Antony

Plutarch

Plutarch. Plutarch's Lives, Vol. IX. Perrin, Bernadotte, translator. Cambridge, MA: Harvard University Press; London: William Heinemann Ltd., 1920.

Moreover, not even was the reptile seen within the chamber, though people said they saw some traces of it near the sea, where the chamber looked out upon it with its windows. And some also say that Cleopatra’s arm was seen to have two slight and indistinct punctures; and this Caesar also seems to have believed. For in his triumph an image of Cleopatra herself with the asp clinging to her was carried in the procession.
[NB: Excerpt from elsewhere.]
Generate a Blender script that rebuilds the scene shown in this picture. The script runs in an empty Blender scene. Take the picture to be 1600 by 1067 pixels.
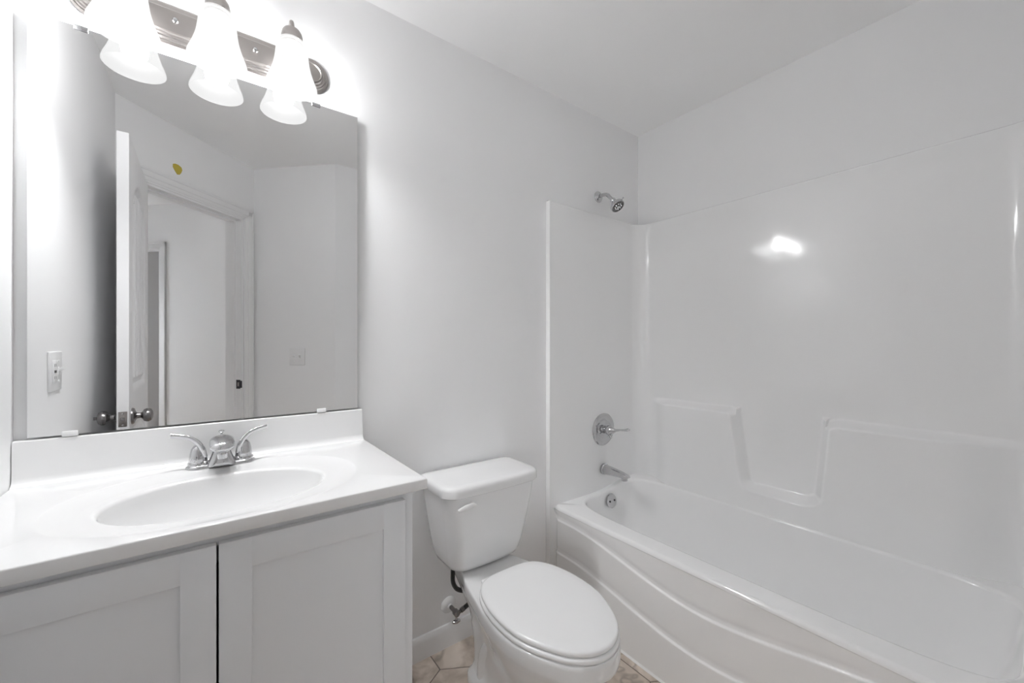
import bpy, bmesh, math, random
from mathutils import Vector, Matrix
from math import sin, cos, pi, sqrt, radians

C = bpy.context.scene.collection
sc = bpy.context.scene

# ------------------------------------------------------------------ camera, light, exposure
cam_d = bpy.data.cameras.new('camera')
cam = bpy.data.objects.new('camera', cam_d)
C.objects.link(cam)
cam.location = (0.371, -1.462, 1.218)
cam_d.sensor_width = 36.0
cam_d.lens = 630.0 / 1600.0 * 36.0
cam_d.shift_y = 3.5 / 1600.0
cam_d.clip_start = 0.01
cam.rotation_euler = (radians(90), 0, -math.atan2(0.599, 0.8007))
sc.camera = cam

world = bpy.data.worlds.new('world')
sc.world = world
world.use_nodes = True
world.node_tree.nodes['Background'].inputs[0].default_value = (1, 1, 1, 1)
world.node_tree.nodes['Background'].inputs[1].default_value = 0.0

sc.view_settings.view_transform = 'Standard'
sc.view_settings.look = 'None'
sc.view_settings.gamma = 1.0
sc.view_settings.use_curve_mapping = False
sc.view_settings.exposure = 0.14
sc.cycles.use_denoising = True
sc.cycles.max_bounces = 20
sc.cycles.diffuse_bounces = 16
sc.cycles.glossy_bounces = 6
sc.cycles.transparent_max_bounces = 16
sc.cycles.caustics_reflective = False
sc.cycles.caustics_refractive = False
sc.cycles.sample_clamp_indirect = 25.0

BULB = 375.0          # strength of the three bulbs
SHADE_GLOW = 0.95     # glow of the frosted glass
HALL_FILL = 0.25            # faint unseen fill light added in the hall, watts
DOORWAY_FILL = 12.0         # added light that brightens the bathroom through the doorway, watts

hl = bpy.data.lights.new('hall_fill', 'AREA')
hl.shape = 'DISK'; hl.size = 0.35; hl.energy = HALL_FILL
hlo = bpy.data.objects.new('hall_fill', hl)
hlo.location = (0.35, -2.55, 2.42)
C.objects.link(hlo)
wl = bpy.data.lights.new('doorway_fill_light', 'AREA')
wl.shape = 'RECTANGLE'; wl.size = 0.75; wl.size_y = 1.4; wl.energy = DOORWAY_FILL; wl.spread = radians(75); wl.color = (0.92, 0.96, 1.0)
wlo = bpy.data.objects.new('doorway_fill_light', wl)
# added fill light, on the far wall of the hall, 2.28 m behind the doorway wall, facing the doorway
wlo.location = (0.75 * 0.7071 - 2.28 * 0.7071, -1.30 - 0.75 * 0.7071 - 2.28 * 0.7071, 1.15)
wlo.rotation_euler = (radians(90), 0, radians(135))
C.objects.link(wlo)

# ------------------------------------------------------------------ materials
def new_mat(name, col, rough=0.5, metal=0.0, spec=0.5, coat=0.0, noise=0.0, nscale=20.0, bump=0.0, bscale=200.0):
    m = bpy.data.materials.new(name); m.use_nodes = True
    nt = m.node_tree; b = nt.nodes['Principled BSDF']
    b.inputs['Base Color'].default_value = (*col, 1)
    b.inputs['Roughness'].default_value = rough
    b.inputs['Metallic'].default_value = metal
    b.inputs['Specular IOR Level'].default_value = spec
    b.inputs['Coat Weight'].default_value = coat
    tc = nt.nodes.new('ShaderNodeTexCoord')
    if noise:
        n = nt.nodes.new('ShaderNodeTexNoise'); n.inputs['Scale'].default_value = nscale; n.inputs['Detail'].default_value = 4
        mr = nt.nodes.new('ShaderNodeMapRange'); mr.inputs['To Min'].default_value = 1 - noise; mr.inputs['To Max'].default_value = 1 + noise
        mx = nt.nodes.new('ShaderNodeMix'); mx.data_type = 'RGBA'; mx.blend_type = 'MULTIPLY'; mx.inputs[0].default_value = 1
        mx.inputs[6].default_value = (*col, 1)
        nt.links.new(tc.outputs['Object'], n.inputs['Vector'])
        nt.links.new(n.outputs['Fac'], mr.inputs['Value'])
        nt.links.new(mr.outputs[0], mx.inputs[7])
        nt.links.new(mx.outputs[2], b.inputs['Base Color'])
    if bump:
        n2 = nt.nodes.new('ShaderNodeTexNoise'); n2.inputs['Scale'].default_value = bscale; n2.inputs['Detail'].default_value = 3
        bp = nt.nodes.new('ShaderNodeBump'); bp.inputs['Strength'].default_value = bump; bp.inputs['Distance'].default_value = 0.001
        nt.links.new(tc.outputs['Object'], n2.inputs['Vector'])
        nt.links.new(n2.outputs['Fac'], bp.inputs['Height'])
        nt.links.new(bp.outputs[0], b.inputs['Normal'])
    return m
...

These, then, are the various accounts of what happened.

But Caesar, although vexed at the death of the woman, admired her lofty spirit; and he gave orders that her body should be buried with that of Antony in splendid and regal fashion. Her women also received honourable interment by his orders. When Cleopatra died she was forty years of age save one, had been queen for two and twenty of these, and had shared her power with Antony more than fourteen.

Antony was fifty-six years of age, according to some, according to others, fifty-three. Now, the statues of Antony were torn down, but those of Cleopatra were left standing, because Archibius, one of her friends, gave Caesar two thousand talents, in order that they might not suffer the same fate as Antony’s.

Antony left seven children by his three wives, of whom Antyllus, the eldest, was the only one who was put to death by Caesar; the rest were taken up by Octavia and reared with her own children. Cleopatra, the daughter of Cleopatra, Octavia gave in marriage to Juba, the most accomplished of kings, and Antony, the son of Fulvia, she raised so high that, while Agrippa held the first place in Caesar’s estimation, and the sons of Livia the second, Antony was thought to be and really was third.

By Marcellus Octavia had two daughters, and one son, Marcellus, whom Caesar made both his son and his son-in-law and he gave one of the daughters to Agrippa. But since Marcellus died very soon after his marriage and it was not easy for Caesar to select from among his other friends a son-in-law whom he could trust, Octavia proposed that Agrippa should take Caesar’s daughter to wife, and put away her own.